En medio de la profunda crisis ética que sacude a la Corte Suprema de Justicia, no se entiende que su presidente decida terciar maliciosa e intempestivamente en unas diligencias judiciales que ahora escapan a su competencia, y en las que se declaró impedido cuando cursaron por su despacho. En sus engañosas declaraciones, no contento con descalificar a priori el trabajo de la Fiscalía, cuyos argumentos solo se conocerán en la audiencia programada por la juez de conocimiento para el 6 de abril de 2021, la síndica de contubernio con la defensa, contra la que también arremete por supuesta violación de la reserva sumarial, actitud que evidencia cuando menos confusión, por no decir ignorancia del sistema acusatorio.
Nada tenía que decir el magistrado Hernández y al hacerlo violó intencional y descaradamente sus obligaciones y deberes de imparcialidad e independencia, consustanciales a la recta administración de justicia y por ello a su indeclinable legitimidad. Sus afirmaciones constituyen reprobable e inaceptable intimidación a la juez competente y a su independencia, por ser ella subalterna suya en la organización jerárquica del aparato judicial colombiano. Con ello, solo revela sus pasiones políticas, sus sesgos ideológicos y las malquerencias que ellos engendran, que con anterioridad había desplegado, junto a su colega Barceló en insólita entrevista en reconocida cadena televisiva. No es ese comportamiento correcto, aceptable y legitimo en quien desempeña la presidencia de la más alta Corte de la Jurisdicción Ordinaria en Colombia.

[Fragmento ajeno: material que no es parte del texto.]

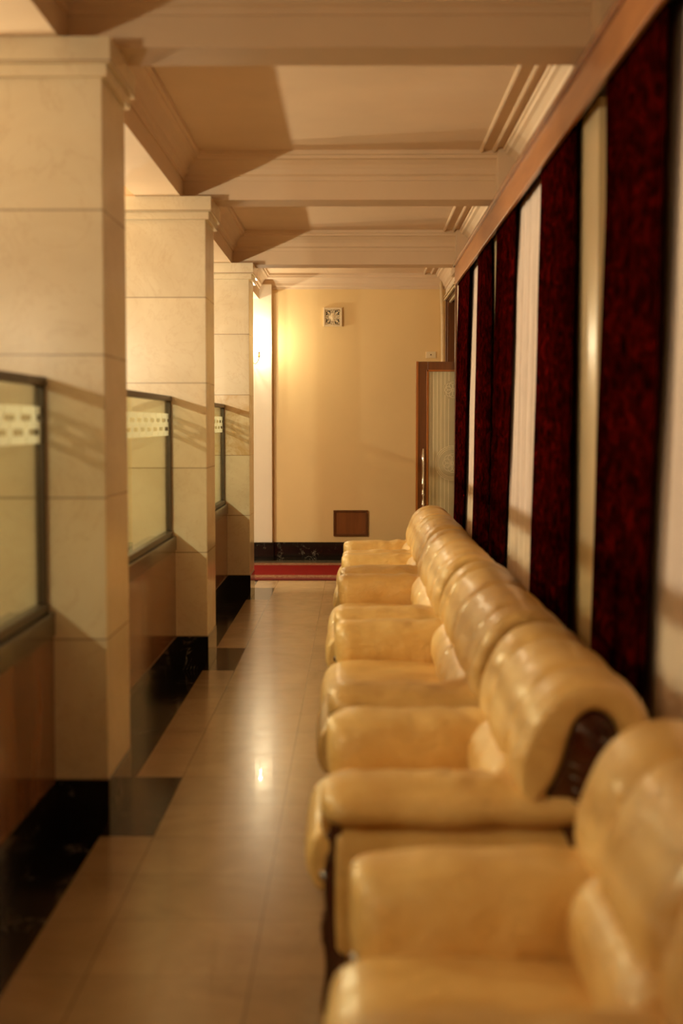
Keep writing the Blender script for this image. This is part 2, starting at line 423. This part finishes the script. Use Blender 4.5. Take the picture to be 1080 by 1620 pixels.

Con su indebida e inapropiada intervención no solo vulneró la garantía constitucional al debido proceso, derecho fundamental de todo ciudadano inmerso en procedimientos judiciales y administrativos en Colombia, sino también los estándares internacionales sobre independencia judicial reconocidos por la ONU, y con ello pretendió afectar la integridad moral de la Fiscalía y de la defensa, lo que al menos constituye falta disciplinaria gravísima a título de dolo. No se trata de un desliz ocasional, sino de una actitud que riñe con los más altos estándares éticos y profesionales de quien ostenta la representación de la Corte Suprema de Justicia y que contribuye al malhadado declive de la institución que hoy sospecha con inquietud la ciudadanía colombiana.
Es, por lo tanto, una actitud que no se debe pasar por alto. Vivimos ciertamente tiempos de incertidumbre que reclaman conductas apropiadas y legitimas en quienes integran y conducen las instituciones colombianas. Tiempos azarosos exigen personas que en sus conductas obedezcan a las más altas cumbres de probidad, competencia, saber y capacidad para mantener la cohesión de la nación. No podemos resignarnos al manejo errático de las autoridades en quienes depositamos la capacidad de preservar la integridad de nuestras instituciones, fortalecer nuestra democracia, consolidar nuestros derechos fundamentales y auspiciar tolerancia, dignidad y convivencia entre todos nosotros.
Este lamentable episodio debe responderse no solo con la audiencia el 6 de abril que nos confirme la majestad, imparcialidad, independencia y legitimidad de la justicia, sino también con las decisiones internas de la Corte Suprema de Justicia para que no se repita en el futuro.